2000  LEP is shut down after running for 11 years to make way for the LHC. A final burst of excitement occurred a few months prior to the scheduled shut down when one collaboration reported findings of a Higgs boson signal; however, it was not enough evidence to keep LEP in operation. Also the first LHC elements, financed by the special contribution of the USA, cross the Atlantic and are delivered to CERN, while the first of the short straight-sections of the LHC successfully pass a test at full intensity. Four hundred and twenty short straight-sections, containing, among others, quadrupole magnets, will focus the beams.

2001  The European DataGrid project (EDG) is launched two years after the idea was born in Annapolis, USA. The project tests a networking infrastructure for the future computing grid. The Grid must connect tens of thousands of computers worldwide to serve scientific projects like the LHC. The production of the 12 million steel collars for the LHC main magnets starts. These collars ensure the mechanical rigidity of the magnets.

2002  The first octupole correction magnet is delivered. In addition to the 1232 main dipole magnets that will curve the trajectory of the protons and the 400 focussing quadrupoles, the LHC will be equipped with some 5000 corrector magnets. The last piece of LEP goes up to the surface. In 14 months of dismantling, 40 000 tonnes of material were removed from the 27-kilometre tunnel.

2003  The assembly of the LHCb experiment begins with the descent of the experiment’s two magnet coils into the underground experimental area. Also the first magnet for the LHC manufactured in the USA arrives at CERN. The USA must provide about 20 special superconducting magnets within the framework of its special contribution to the LHC.

2004  The lower part of the central barrel of ATLAS's tile hadronic calorimeter was lowered into the ATLAS cavern. This is the first active piece of a detector to be moved underground. Half of the superconducting cable needed for the LHC magnets has been produced.

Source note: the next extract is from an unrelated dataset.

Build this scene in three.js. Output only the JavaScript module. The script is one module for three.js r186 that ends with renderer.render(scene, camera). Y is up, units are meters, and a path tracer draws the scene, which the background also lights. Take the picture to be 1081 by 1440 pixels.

2005  After being assembled at the end of 2004, ALICE’s dipole magnet for the muon spectrometer is tested successfully in the underground hall of the experiment. The CMS cavern is inaugurated, marking the end of the civil engineering work for the LHC. This 53-metres long, 27-metres wide and 24-metres high hall is hidden 100 metres underground and required six years to build.

2006  The new CERN Control Centre, which combines all the control rooms for the accelerators, the cryogenics and the technical infrastructure, starts operation. The LHC will be controlled from here. ATLAS combines two of the three parts of its inner detector barrel, the semiconductor tracker and the transition radiation tracker, through a long and meticulous operation.

2007  The ALICE time projection chamber is transported to the experimental cavern. The gap between the structure and the shaft wall is only 10 centimetres! The largest section of the CMS detector weighing as much as 5 jumbo jets (1920 tonnes) makes its dramatic descent into the experiment's cavern. This marks the halfway point of the detector lowering process for the experiment.

2008  The LHC made the headlines in 2008: first beams circulated in the machine on 10 September, making it the main news item on TV, radio, the internet and in newspapers. Nine days later, however, a faulty connection between two superconducting magnets led to the release of a large amount of helium into the LHC tunnel and forced the machine to shut down for repairs.

2009  CERN is busy repairing and testing the LHC. A number of magnets had to be replaced, electrical connections were tested and new monitoring and protection systems installed to pave the way for a safe restart, scheduled to begin after mid-November. With Rolf-Dieter Heuer, CERN also has a new Director-General. VIP visits this year included the film crew for Hollywood movie 'Angels and Demons', partly set at CERN.

2010  After a safe restart, the first high-energy collisions at 3.4 TeV are expected at the end of 2009 or the beginning of 2010. The LHC's four experiments are ready to take their first collision data to start answering questions such as what gives matter its mass, what the invisible 96% of the Universe is made of or why nature prefers matter to antimatter. The LHC is scheduled to run with energies up to 5 TeV until its regular winter shutdown at the end of the year.